Leading political figures in the US responded in a variety of ways to the ISIS-sponsored bombings in Brussels on March 22. The responses ranged from demands for heightened scrutiny of American neighborhoods predominantly populated by practicing Muslims to calls for improved international cooperation in the effort to combat ISIS and other terrorist groups.

President Barack Obama, on a diplomatic trip to Cuba, said the following during a speech about relations between Cuba and the U.S. hours after the attacks: “We’ll do whatever is necessary to support our friend and ally Belgium to bring justice to those responsible. We must unite and be together regardless of nationality, race or faith in fighting against the scourge of terrorism. We can and we have defeated those who threaten the safety and security of people all around the world.”

Earlier that day, Republican presidential candidate Ted Cruz wrote in a Facebook post that “radical Islam is at war with us. For over seven years we have had a president who refuses to acknowledge this reality. And the truth is, we can never hope to defeat this evil so long as we refuse to even name it. That ends on January 20, 2017, when I am sworn in as president. We will name our enemy—radical Islamic terrorism. And we will defeat it.”

Later, Cruz argued in a statement that “we need to empower law enforcement to patrol and secure Muslim neighborhoods before they become radicalized.”

Frontrunner for the Republican presidential nomination Donald Trump shared his sentiments, saying, “We have no idea what’s happening. Our government has absolutely no idea what’s happening, but they’re coming into our country.”

The next day, former secretary of state Hillary Clinton criticized the responses of Sen. Cruz and Mr. Trump to the events in Brussels, saying that Cruz’s proposal would be akin to “treating American Muslims like criminals.”
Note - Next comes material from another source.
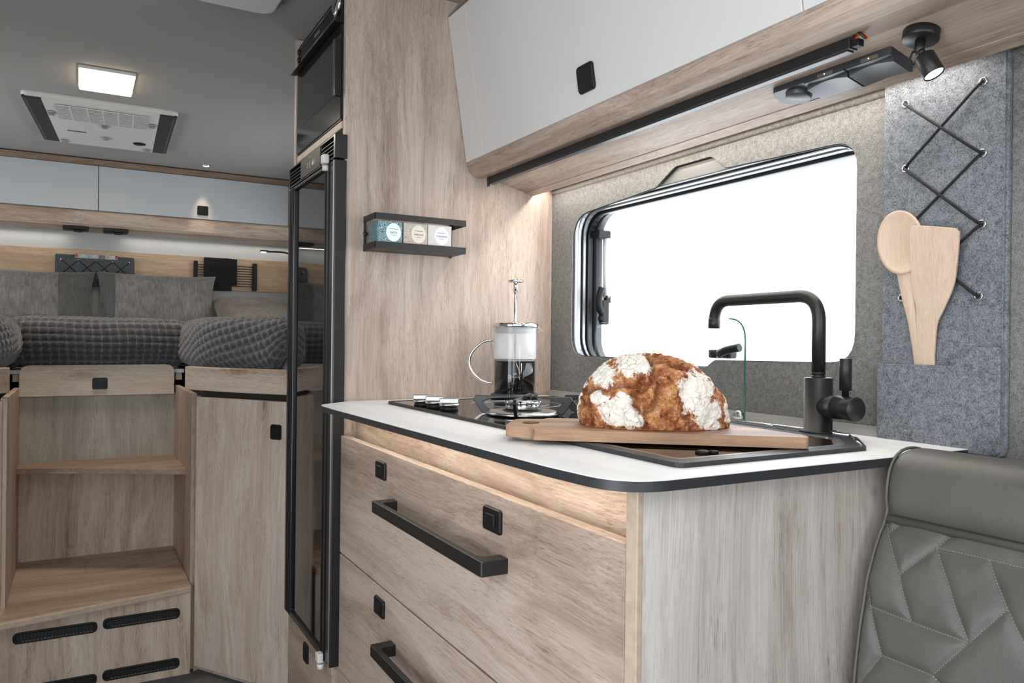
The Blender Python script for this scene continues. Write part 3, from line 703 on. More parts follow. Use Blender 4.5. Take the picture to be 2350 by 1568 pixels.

In a lengthy speech delivered at Stanford University, the Democratic presidential candidate Clinton detailed a series of proposals and ideas that, as president, she would implement in the fight against ISIS. After highlighting the gestures of support by many European countries towards the United States in the aftermath of the terrorist attacks of September 11, 2001, Clinton stated, “Now it is our turn to stand with Europe. We cherish the same values and face the same adversaries, so we must share the same determination.”